In the latest draft treaty text from Thursday evening in Paris two contentious issues seem to be resolved: how often the agreement will be reviewed after it is adopted (“stocktaking”) and whether the reviews should involve ever-more-stringent commitments by the parties (“ratcheting”).

The background here is that the greenhouse gas reduction commitments made so far by 185 countries are voluntary, and they have varying levels of ambition.    Most countries committed to fulfill their promised reductions by 2030, but some countries, including the United States, used a 2025 target year (the U.S. committed to a 26-28% reduction below 2005 levels).   There is no enforcement mechanism for these commitments – no sheriff to monitor compliance and no court to punish the laggards.

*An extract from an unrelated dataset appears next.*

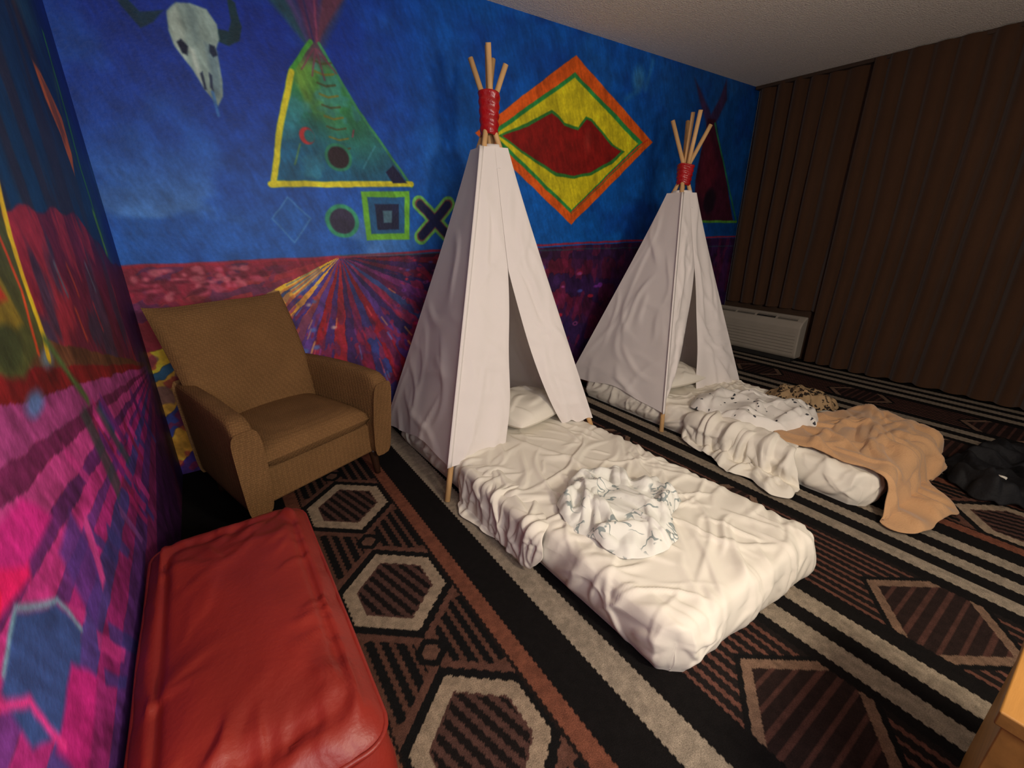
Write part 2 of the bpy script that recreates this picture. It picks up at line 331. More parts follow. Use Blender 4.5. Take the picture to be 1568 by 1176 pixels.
# ------------------------------------------------------------------ carpet
def carpet():
    c=Canvas(XL,XR,-.55,YM,.0040,warp=.0,wf=3)
    X,Y=c.U0,c.V0
    j1=(np.floor(Y/.012)%2)*.003
    py=.64;Xj=X+j1
    C=np.zeros_like(c.C)+np.array((20,18,18.))
    LT=(142,130,114);OR=(112,68,52);BK=(20,19,19)
    def put(m,col): C[m]=col
    def hexband(cx):
        dx=Xj-cx;ax=np.abs(dx);dy=(Y-1.96+py/2)%py-py/2;ay=np.abs(dy)+j1
        H=(ax<.2)
        m=np.maximum(ax/.172,(ay+.82*ax)/.225);yy=(Y-1.96)%py-py/2
        put(H,(84,56,46))
        put(H&(((dx+.0)%.042)<.026)&(np.abs(yy)<.15)&(ax>.035),BK)
        put(H&(m<1.30)&(m>=1.16),(92,62,52));put(H&(m<1.16),BK);put(m<1.0,(146,128,108));put(m<.74,(78,54,48))
        put((m<.70)&(((dx*.9+dy*.25)%.036)<.019),(26,21,20))
        m2=np.maximum(ax/.05,(np.abs(yy)+.8*ax)/.06);put(m2<1,BK);put(m2<.55,(98,70,58))
        put((ax>.188)&(ax<=.198),(30,23,21));put((ax>.198)&(ax<=.255),OR)
    def chev(cx,w,off):
        e=Xj-cx;ae=np.abs(e);B=(ae<w)
        yq=(Y-off+.41)%.82-.41;ch=np.abs(yq)+.75*ae
        put(B,(30,25,24));put(B&(((e+w)%.038)<.014),(98,64,54))
        put(B&(ch<.24),BK);put(B&(ch<.218),(116,92,76));put(B&(ch<.18),(40,29,27));put(B&(ch<.18)&(((yq)%.045)<.014),(76,50,44))
    def st(a,b,col=LT): put((Xj>a)&(Xj<=b),col)
    hexband(.375);st(.77,.87);chev(1.175,.19,.20)
    st(1.405,1.485);st(1.555,1.635);chev(1.90,.19,.10)
    st(2.15,2.22);st(2.29,2.36);st(2.43,2.50);hexband(2.85);st(3.17,3.24);st(3.31,3.38);chev(3.60,.15,.4)
    st(3.80,3.87);st(3.94,4.01);chev(4.22,.14,.3);st(4.44,4.51);st(4.58,4.65);st(4.72,4.79)
    return c,C*(1+.35*(fbm(X*60,Y*60,3,3)-.5))[...,None]
c,C=carpet()
P=np.stack([c.U0,c.V0,np.zeros_like(c.U0)],-1)
o=gridmesh("carpet",P,attrmat("carpet_pile",rough=.95,nscale=260,var=.30,bump=.6,bscale=420,spec=.1));setcol(o,np.clip(lin(np.clip(C,0,255))*.92,0,.9))
box("floor",XL-.03,XR+.2,YB,YM+.03,-.08,-.002,mat("subfloor",(60,45,38)),bev=.001,seg=1)
box("ceiling",XL-.03,XR+.2,YB,YM+.03,ZC,ZC+.08,mat("popcorn_ceiling",(238,228,214),rough=.95,var=.06,scale=60,bump=.8,bscale=110,bdist=.015),bev=.001,seg=1)
wp=mat("painted_wall",(70,52,38),var=.05)
box("wall_east",XR,XR+.15,YB,YM,0,ZC,wp,bev=.001,seg=1)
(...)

The second-best option, then, is periodic reviews – stocktaking -- to see how each nation is progressing toward its voluntary pledge.  Although this idea seems non-controversial, many developing countries in Paris opposed 5-year reviews between now and 2030 because they feared the reviews would be used to shame them or force them to increase their reduction commitments.  India, for example, pushed for a 10-year review process to give countries the time to do what they said they would do.  Developed countries, led by the United States, pushed for reviews early and often: at least every five years beginning in 2018 or 2020.  

The current text (Article 10) now confirms that the first global “stocktake” will be in 2023 and will be every five years thereafter.   The draft agreement never mentions the word “ratcheting,” but simply states (Article 3) that each party “shall,” communicate a greenhouse gas reduction pledge every five years.  Further, the pledge “should” represent “a progression beyond the Party’s previous efforts and reflect its highest possible ambition.”  An earlier draft of the treaty used the word “shall” rather than “should” in this sentence; so disappointingly, it is not obligatory that countries ratchet up their own pledges over time.

With this new language, we can see an outline of the post-Paris process.   It is clear to everyone that the Paris agreement will not achieve the goal of limiting warming to “well below” 2 degrees (the new target objective in the latest draft).   At best, it will buy the world ten more years to stay on a path that makes less than two degrees of warming theoretically achievable.   So post-Paris, regular reviews and increases in ambition are essential.   Conferences of the Parties will continue to meet every year, of course, and NGOs will keep constant track of the gap between national emissions and the “well below” 2 degree goal.  

The five-year reviews, therefore, should be something different, more than just finger-wagging at laggard nations.  They should assess mitigation, adaptation, and financing, and integrate the latest science.  They should be an international showcase for countries to announce new, aggressive climate pledges to take us into the 2040s.   With the effects of climate change getting increasingly dangerous, the time for a new round of more stringent commitments is not far away.